We pick these things to get lost in or use for a cool story to beat the insecurity, anxiety or the sheer terror that life offers. But when the wound heals or the hangover passes, nothing has actually been conquered. Sometimes all you’re left with is a badass smiley scar.

My evening was fun, but I wonder what would’ve happened if instead I’d just sat in silence and let that anxiety or whatever I felt finally hit consciousness. I may have cried and have had a really shitty night, but through a process of just experiencing it I may have also deflated  the impact and influence of my anxiety. Maybe I would have learned something.

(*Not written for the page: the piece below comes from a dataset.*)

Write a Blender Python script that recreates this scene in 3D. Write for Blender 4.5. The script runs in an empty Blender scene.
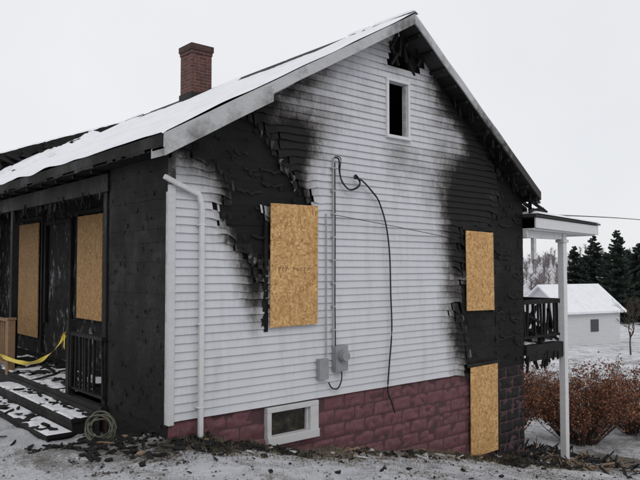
import bpy, bmesh, math, random
from mathutils import Vector, Matrix, Euler, noise
random.seed(7)
sc=bpy.context.scene
# ------------------------------------------------------------------ helpers
def N(x,y=0.0,z=0.0): return noise.noise(Vector((x,y,z)))
class MB:
    def __init__(s): s.v=[]; s.f=[]; s.a=[]
    def vert(s,p,a=0.0):
        s.v.append((p[0],p[1],p[2])); s.a.append(a); return len(s.v)-1
    def quad(s,p,a=0.0):
        i=[s.vert(q,a) for q in p]; s.f.append(i)
    def box(s,x0,x1,y0,y1,z0,z1,a=0.0):
        c=[s.vert(p,a) for p in [(x0,y0,z0),(x1,y0,z0),(x1,y1,z0),(x0,y1,z0),(x0,y0,z1),(x1,y0,z1),(x1,y1,z1),(x0,y1,z1)]]
        for q in [(3,2,1,0),(4,5,6,7),(0,1,5,4),(1,2,6,5),(2,3,7,6),(3,0,4,7)]: s.f.append([c[k] for k in q])
    def obox(s,c,size,rot,a=0.0):
        M=Euler(rot).to_matrix(); h=[d/2 for d in size]
        P=[]
        for p in [(-1,-1,-1),(1,-1,-1),(1,1,-1),(-1,1,-1),(-1,-1,1),(1,-1,1),(1,1,1),(-1,1,1)]:
            q=M@Vector((p[0]*h[0],p[1]*h[1],p[2]*h[2])); P.append(s.vert((c[0]+q.x,c[1]+q.y,c[2]+q.z),a))
        for q in [(3,2,1,0),(4,5,6,7),(0,1,5,4),(1,2,6,5),(2,3,7,6),(3,0,4,7)]: s.f.append([P[k] for k in q])
    def shard(s,c,l,w,th,rot,a=0.0):
        M=Euler(rot).to_matrix(); P=[]
        prof=[(-.5,-.5),(-.2,-.45),(.3,-.5*random.uniform(.5,1)),(.5,random.uniform(-.3,.1)),(.35,random.uniform(.2,.5)),(-.1,.5),(-.45,random.uniform(.1,.45))]
        for zz in (-.5,.5):
            for p in prof:
                q=M@Vector((p[0]*l,p[1]*w,zz*th)); P.append(s.vert((c[0]+q.x,c[1]+q.y,c[2]+q.z),a))
        n=len(prof); s.f.append(P[:n][::-1]); s.f.append(P[n:])
        for i in range(n): s.f.append([P[i],P[(i+1)%n],P[n+(i+1)%n],P[n+i]])
    def prism(s,prof,axis,a0,a1,att=0.0):
        def mk(p,t): return (p[0],t,p[1]) if axis=='y' else (t,p[0],p[1])
        A=[s.vert(mk(p,a0),att) for p in prof]; B=[s.vert(mk(p,a1),att) for p in prof]
        n=len(prof); s.f.append(A); s.f.append(B[::-1])
        for i in range(n): s.f.append([A[i],B[i],B[(i+1)%n],A[(i+1)%n]])
    def tube(s,pts,r,n=6,a=0.0,r1=None):
        rings=[]
        m=len(pts)
        for i,p in enumerate(pts):
            p=Vector(p); 
            t=(Vector(pts[min(i+1,m-1)])-Vector(pts[max(i-1,0)])).normalized()
            u=t.cross(Vector((0,0,1))); 
            if u.length<.05: u=t.cross(Vector((1,0,0)))
            u.normalize(); w=t.cross(u)
            rr=r if r1 is None else r+(r1-r)*i/(m-1)
            rings.append([s.vert(p+u*math.cos(2*math.pi*k/n)*rr+w*math.sin(2*math.pi*k/n)*rr,a) for k in range(n)])
        for i in range(m-1):
            for k in range(n): s.f.append([rings[i][k],rings[i][(k+1)%n],rings[i+1][(k+1)%n],rings[i+1][k]])
        s.f.append(rings[0][::-1]); s.f.append(rings[-1])
    def obj(s,name,mat,parent=None,smooth=False,bevel=0,fixn=True):
        me=bpy.data.meshes.new(name); me.from_pydata(s.v,[],s.f); me.update()
        at=me.attributes.new("soot_shade",'FLOAT','POINT'); at.data.foreach_set("value",s.a)
        if fixn:
            bm=bmesh.new(); bm.from_mesh(me); bmesh.ops.recalc_face_normals(bm,faces=bm.faces); bm.to_mesh(me); bm.free()
        o=bpy.data.objects.new(name,me); sc.collection.objects.link(o)
        me.materials.append(mat)
        if smooth: me.polygons.foreach_set("use_smooth",[True]*len(me.polygons))
        if bevel:
            b=o.modifiers.new("bev",'BEVEL'); b.width=bevel; b.segments=2; b.limit_method='ANGLE'
        if parent: o.parent=parent
        return o
def empty(name):
    e=bpy.data.objects.new(name,None); sc.collection.objects.link(e); return e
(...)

So in the end perhaps there is equal wisdom in joy and pain, it is just harder to see the value in the latter. The emotional pain I felt the night I branded myself is still hard to describe. I can use the word anxious, but what does that really mean? It’s so relative that it becomes nearly impossible to fully understand.

However, I think that is common. A lot of what we feel as human beings is ambiguous. In fact, ambiguity can often cause even more anxiety because we can’t treat what we can’t see or define. So perhaps accepting the ambiguity for its mystery and letting it run its course without attempting to hide is the cure; just simply living it.

More than anything I believe that these states of unrest have something to tell us. Maybe it’s about school, work, or a hidden passion but these tacit emotions mean so much more than we realize. They have something to say, and I think whether or not we listen is crucial to our over all well being.